## INSTRUCTION
Transcribe the data in full and exactly, omitting any pictures.

--------------------------------------------------

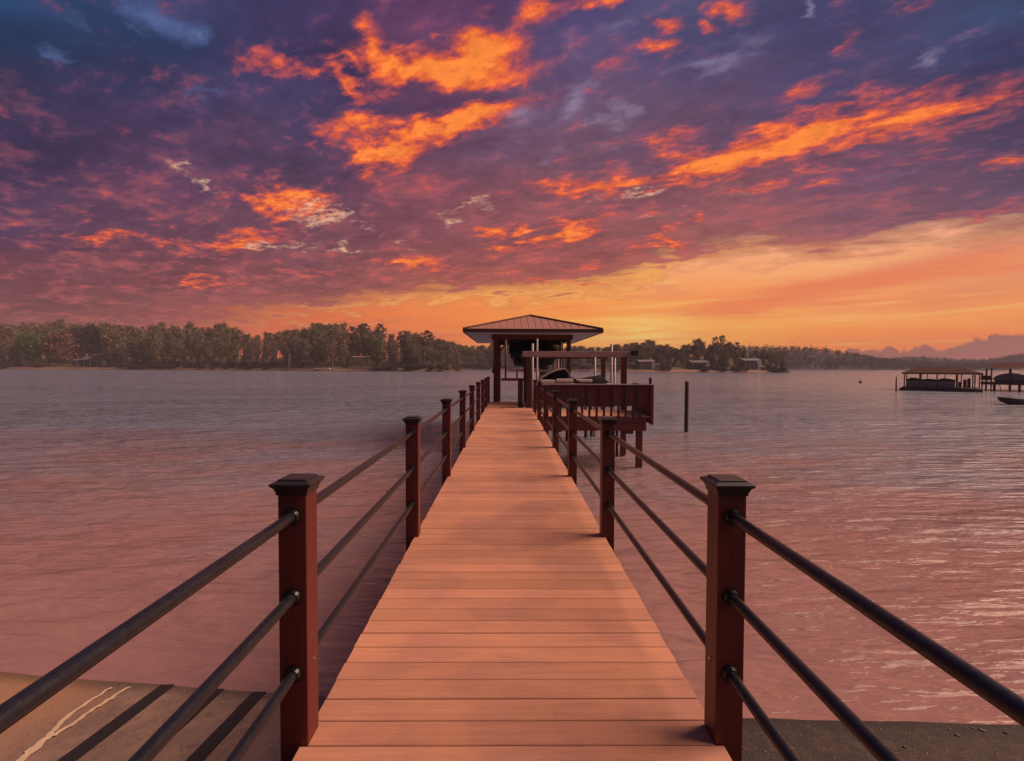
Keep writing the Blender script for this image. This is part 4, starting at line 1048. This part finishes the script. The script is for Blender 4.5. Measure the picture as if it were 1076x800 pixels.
# ------------------------------------------------------------------ trees
def quad(bm, c, s, rg):
    u = Vector((rg.gauss(0, 1), rg.gauss(0, 1), rg.gauss(0, 1))).normalized()
    v = u.orthogonal().normalized(); w_ = u.cross(v)
    a = rg.random() * 6.28
    v, w_ = v * math.cos(a) + w_ * math.sin(a), w_ * math.cos(a) - v * math.sin(a)
    e = rg.uniform(0.5, 1.0)
    bm.faces.new([bm.verts.new(c + v * s + w_ * s * 0.15), bm.verts.new(c + w_ * s * e), bm.verts.new(c - v * s * rg.uniform(.7, 1)), bm.verts.new(c - w_ * s * e)])
def make_tree_meshes(seed, kind):
    """trunk + limbs mesh and crown mesh, about 20 m tall, base at the origin"""
    rg = random.Random(seed); H = 20.0
    tr, cr = MB(), MB()
    pts = [Vector((0, 0, -0.8))]
    for i in range(1, 7):
        f = i / 6
        pts.append(Vector((rg.gauss(0, .28) * f + pts[-1].x * .8, rg.gauss(0, .28) * f + pts[-1].y * .8, H * .92 * f)))
    r0 = 0.30 if kind != 'round' else .36
    for i in range(6): tr.tube(pts[i], pts[i + 1], r0 * (1 - i / 6.6), r0 * (1 - (i + 1) / 6.6), 6, cap=False)
    def on_trunk(f):
        k = min(5, int(f * 6)); g = f * 6 - k
        return pts[k].lerp(pts[k + 1], g)
    tips = []
    if kind == 'sparse': base, nl, spread, nq, qs, cl = .34, 30, 3.4, 44, .36, 1.35
    elif kind == 'full': base, nl, spread, nq, qs, cl = .16, 38, 4.2, 76, .40, 1.5
    elif kind == 'round': base, nl, spread, nq, qs, cl = .10, 40, 5.4, 64, .50, 1.7
    elif kind == 'pine': base, nl, spread, nq, qs, cl = .52, 17, 2.7, 46, .34, .80
    elif kind == 'cone': base, nl, spread, nq, qs, cl = .06, 46, 3.0, 26, .42, .75
    for i in range(nl):
        f = base + (1 - base) * (i + rg.random()) / nl
        p = on_trunk(min(.97, f))
        g = (f - base) / (1 - base)
        if kind == 'cone': R_ = spread * (1 - g) * 1.0 + .25
        elif kind == 'pine': R_ = spread * (0.45 + .75 * math.sin(math.pi * min(1, g * .8 + .2)))
        else: R_ = spread * (0.35 + .75 * math.sin(math.pi * (0.12 + .80 * g)))
        an = i * 2.399 + rg.uniform(-.5, .5)
        rise = {'sparse': .8, 'full': .55, 'round': .4, 'pine': .15, 'cone': -.1}[kind]
        L = R_ * rg.uniform(.6, 1.15)
        q = p + Vector((math.cos(an) * L, math.sin(an) * L, L * rise * rg.uniform(.5, 1.2)))
        if q.z > H: q.z = H - rg.random()
        tr.tube(p, q, .10, .03, 4, cap=False)
        m_ = p.lerp(q, .6)
        tips.append((q, cl)); tips.append((m_, cl * .8))
        for _ in range(2):
            e = m_ + Vector((rg.gauss(0, .8), rg.gauss(0, .8), rg.uniform(.2, 1.6))) * (R_ / 3)
            tr.tube(m_, e, .05, .02, 3, cap=False); tips.append((e, cl * .8))
    for (c, s_) in tips:
        k = int(nq * rg.uniform(.25, 1.0) / 2.2)
        for _ in range(k):
            cc = c + Vector((rg.gauss(0, s_ * .55), rg.gauss(0, s_ * .55), rg.gauss(0, s_ * .42)))
            quad(cr.bm, cc, qs * rg.uniform(.5, 1.25), rg)
    def mk(b, nm, mat):
        me = bpy.data.meshes.new(nm); b.bm.to_mesh(me); b.bm.free(); me.materials.append(mat); return me
    lm = {'sparse': M['leafgrey'], 'full': M['leaf'], 'round': M['leaf'], 'pine': M['needle'], 'cone': M['needle']}[kind]
    return mk(tr, 'trunk', M['bark']), mk(cr, 'crown', lm)
PROTO = {k: [make_tree_meshes(11 * i + hash_, k) for i in range(n)] for k, n, hash_ in (('sparse', 5, 100), ('full', 5, 200), ('round', 2, 300), ('pine', 4, 400), ('cone', 1, 500))}
tr_rng = random.Random(21)
def plant(name, kind, p, height, label, group=None, width=1.0, leaf=None, bark=None):
    tm, cm = tr_rng.choice(PROTO[kind])
    o = thing(name, label, 'tree', p, group)
    s_ = height / 20.0
    o.scale = (s_ * width * tr_rng.uniform(.85, 1.15), s_ * width * tr_rng.uniform(.85, 1.15), s_)
    o.rotation_euler = (tr_rng.gauss(0, .02), tr_rng.gauss(0, .02), tr_rng.random() * 6.28)
    for nm, me, mat in (('trunk', tm, bark), ('crown', cm, leaf)):
        c = bpy.data.objects.new(nm, me); COL.objects.link(c); c.parent = o
        if mat is not None:
            c.material_slots[0].link = 'OBJECT'; c.material_slots[0].material = mat
    return o
KN = {'sparse': ('bare_tree', 'slender grey brown tree with thin spring twigs'), 'full': ('leafing_tree', 'olive green tree coming into spring leaf'), 'pine': ('pine_tree', 'dark pine with bare lower trunk')}
def forest(land, top, p0, p1, rows, where, mixw, gap, skip=(), wk=1.0):
    for ri, (d0, dj, frac) in enumerate(rows):
        px = p0 + tr_rng.random() * 3
        while px < p1:
            d = d0 + tr_rng.uniform(-dj, dj)
            pos = land.at(px, d)
            ok = not any(a < px < b and d < dm for (a, b, dm) in skip)
            if ok:
                ztop = W(px, interp(top, px) + tr_rng.uniform(-1.0, 4.5), pos.y).z
                h = (ztop - pos.z) * frac * tr_rng.uniform(.84, 1.03)
                kind = tr_rng.choices(['sparse', 'full', 'pine'], mixw(px))[0]
                if kind == 'pine': h *= 1.03
                nm, lb = KN[kind]
                plant(nm, kind, pos, h, lb + ' ' + where, {'sparse': 'bare trees ', 'full': 'leafing trees ', 'pine': 'pines '}[kind] + where, width=wk * tr_rng.uniform(.8, 1.15) * max(.55, min(1, 20 / max(h, 1))))
            px += gap * tr_rng.uniform(.6, 1.4) * (345 / pos.y)
topL = [(-300, 338), (0, 337), (60, 335), (100, 338), (150, 339), (200, 337), (240, 341), (262, 347), (285, 348), (300, 345), (322, 339), (350, 336), (380, 340), (400, 342), (425, 345), (450, 349), (470, 357), (487, 366)]
wl = 'in the woods on the far left shore'
mixL = lambda px: (0.45, 0.5, 0.05) if px < 360 else (0.35, 0.35, 0.30)
skipL = [(62, 128, 30), (366, 392, 16), (325, 350, 5), (15, 36, 12), (298, 314, 6)]
forest(left, topL, -110, 484, [(78, 10, 1.0)], wl, mixL, 9.5)
forest(left, topL, -110, 484, [(52, 8, .95)], wl, mixL, 9.5)
forest(left, topL, -110, 484, [(30, 7, .86)], wl, mixL, 10.5, skipL)
forest(left, topL, -80, 480, [(13, 5, .72)], wl, lambda px: (.7, .27, .03), 12, skipL)
forest(left, topL, -80, 482, [(40, 6, .55)], wl, lambda px: (.3, .7, 0), 10)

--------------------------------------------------

## EXERCISE SOLUTION
Keep writing the Blender script for this image. This is part 4, starting at line 1048. This part finishes the script. The script is for Blender 4.5. Measure the picture as if it were 1076x800 pixels.
# ------------------------------------------------------------------ trees
def quad(bm, c, s, rg):
    u = Vector((rg.gauss(0, 1), rg.gauss(0, 1), rg.gauss(0, 1))).normalized()
    v = u.orthogonal().normalized(); w_ = u.cross(v)
    a = rg.random() * 6.28
    v, w_ = v * math.cos(a) + w_ * math.sin(a), w_ * math.cos(a) - v * math.sin(a)
    e = rg.uniform(0.5, 1.0)
    bm.faces.new([bm.verts.new(c + v * s + w_ * s * 0.15), bm.verts.new(c + w_ * s * e), bm.verts.new(c - v * s * rg.uniform(.7, 1)), bm.verts.new(c - w_ * s * e)])
def make_tree_meshes(seed, kind):
    """trunk + limbs mesh and crown mesh, about 20 m tall, base at the origin"""
    rg = random.Random(seed); H = 20.0
    tr, cr = MB(), MB()
    pts = [Vector((0, 0, -0.8))]
    for i in range(1, 7):
        f = i / 6
        pts.append(Vector((rg.gauss(0, .28) * f + pts[-1].x * .8, rg.gauss(0, .28) * f + pts[-1].y * .8, H * .92 * f)))
    r0 = 0.30 if kind != 'round' else .36
    for i in range(6): tr.tube(pts[i], pts[i + 1], r0 * (1 - i / 6.6), r0 * (1 - (i + 1) / 6.6), 6, cap=False)
    def on_trunk(f):
        k = min(5, int(f * 6)); g = f * 6 - k
        return pts[k].lerp(pts[k + 1], g)
    tips = []
    if kind == 'sparse': base, nl, spread, nq, qs, cl = .34, 30, 3.4, 44, .36, 1.35
    elif kind == 'full': base, nl, spread, nq, qs, cl = .16, 38, 4.2, 76, .40, 1.5
    elif kind == 'round': base, nl, spread, nq, qs, cl = .10, 40, 5.4, 64, .50, 1.7
    elif kind == 'pine': base, nl, spread, nq, qs, cl = .52, 17, 2.7, 46, .34, .80
    elif kind == 'cone': base, nl, spread, nq, qs, cl = .06, 46, 3.0, 26, .42, .75
    for i in range(nl):
        f = base + (1 - base) * (i + rg.random()) / nl
        p = on_trunk(min(.97, f))
        g = (f - base) / (1 - base)
        if kind == 'cone': R_ = spread * (1 - g) * 1.0 + .25
        elif kind == 'pine': R_ = spread * (0.45 + .75 * math.sin(math.pi * min(1, g * .8 + .2)))
        else: R_ = spread * (0.35 + .75 * math.sin(math.pi * (0.12 + .80 * g)))
        an = i * 2.399 + rg.uniform(-.5, .5)
        rise = {'sparse': .8, 'full': .55, 'round': .4, 'pine': .15, 'cone': -.1}[kind]
        L = R_ * rg.uniform(.6, 1.15)
        q = p + Vector((math.cos(an) * L, math.sin(an) * L, L * rise * rg.uniform(.5, 1.2)))
        if q.z > H: q.z = H - rg.random()
        tr.tube(p, q, .10, .03, 4, cap=False)
        m_ = p.lerp(q, .6)
        tips.append((q, cl)); tips.append((m_, cl * .8))
        for _ in range(2):
            e = m_ + Vector((rg.gauss(0, .8), rg.gauss(0, .8), rg.uniform(.2, 1.6))) * (R_ / 3)
            tr.tube(m_, e, .05, .02, 3, cap=False); tips.append((e, cl * .8))
    for (c, s_) in tips:
        k = int(nq * rg.uniform(.25, 1.0) / 2.2)
        for _ in range(k):
            cc = c + Vector((rg.gauss(0, s_ * .55), rg.gauss(0, s_ * .55), rg.gauss(0, s_ * .42)))
            quad(cr.bm, cc, qs * rg.uniform(.5, 1.25), rg)
    def mk(b, nm, mat):
        me = bpy.data.meshes.new(nm); b.bm.to_mesh(me); b.bm.free(); me.materials.append(mat); return me
    lm = {'sparse': M['leafgrey'], 'full': M['leaf'], 'round': M['leaf'], 'pine': M['needle'], 'cone': M['needle']}[kind]
    return mk(tr, 'trunk', M['bark']), mk(cr, 'crown', lm)
PROTO = {k: [make_tree_meshes(11 * i + hash_, k) for i in range(n)] for k, n, hash_ in (('sparse', 5, 100), ('full', 5, 200), ('round', 2, 300), ('pine', 4, 400), ('cone', 1, 500))}
tr_rng = random.Random(21)
def plant(name, kind, p, height, label, group=None, width=1.0, leaf=None, bark=None):
    tm, cm = tr_rng.choice(PROTO[kind])
    o = thing(name, label, 'tree', p, group)
    s_ = height / 20.0
    o.scale = (s_ * width * tr_rng.uniform(.85, 1.15), s_ * width * tr_rng.uniform(.85, 1.15), s_)
    o.rotation_euler = (tr_rng.gauss(0, .02), tr_rng.gauss(0, .02), tr_rng.random() * 6.28)
    for nm, me, mat in (('trunk', tm, bark), ('crown', cm, leaf)):
        c = bpy.data.objects.new(nm, me); COL.objects.link(c); c.parent = o
        if mat is not None:
            c.material_slots[0].link = 'OBJECT'; c.material_slots[0].material = mat
    return o
KN = {'sparse': ('bare_tree', 'slender grey brown tree with thin spring twigs'), 'full': ('leafing_tree', 'olive green tree coming into spring leaf'), 'pine': ('pine_tree', 'dark pine with bare lower trunk')}
def forest(land, top, p0, p1, rows, where, mixw, gap, skip=(), wk=1.0):
    for ri, (d0, dj, frac) in enumerate(rows):
        px = p0 + tr_rng.random() * 3
        while px < p1:
            d = d0 + tr_rng.uniform(-dj, dj)
            pos = land.at(px, d)
            ok = not any(a < px < b and d < dm for (a, b, dm) in skip)
            if ok:
                ztop = W(px, interp(top, px) + tr_rng.uniform(-1.0, 4.5), pos.y).z
                h = (ztop - pos.z) * frac * tr_rng.uniform(.84, 1.03)
                kind = tr_rng.choices(['sparse', 'full', 'pine'], mixw(px))[0]
                if kind == 'pine': h *= 1.03
                nm, lb = KN[kind]
                plant(nm, kind, pos, h, lb + ' ' + where, {'sparse': 'bare trees ', 'full': 'leafing trees ', 'pine': 'pines '}[kind] + where, width=wk * tr_rng.uniform(.8, 1.15) * max(.55, min(1, 20 / max(h, 1))))
            px += gap * tr_rng.uniform(.6, 1.4) * (345 / pos.y)
topL = [(-300, 338), (0, 337), (60, 335), (100, 338), (150, 339), (200, 337), (240, 341), (262, 347), (285, 348), (300, 345), (322, 339), (350, 336), (380, 340), (400, 342), (425, 345), (450, 349), (470, 357), (487, 366)]
wl = 'in the woods on the far left shore'
mixL = lambda px: (0.45, 0.5, 0.05) if px < 360 else (0.35, 0.35, 0.30)
skipL = [(62, 128, 30), (366, 392, 16), (325, 350, 5), (15, 36, 12), (298, 314, 6)]
forest(left, topL, -110, 484, [(78, 10, 1.0)], wl, mixL, 9.5)
forest(left, topL, -110, 484, [(52, 8, .95)], wl, mixL, 9.5)
forest(left, topL, -110, 484, [(30, 7, .86)], wl, mixL, 10.5, skipL)
forest(left, topL, -80, 480, [(13, 5, .72)], wl, lambda px: (.7, .27, .03), 12, skipL)
forest(left, topL, -80, 482, [(40, 6, .55)], wl, lambda px: (.3, .7, 0), 10)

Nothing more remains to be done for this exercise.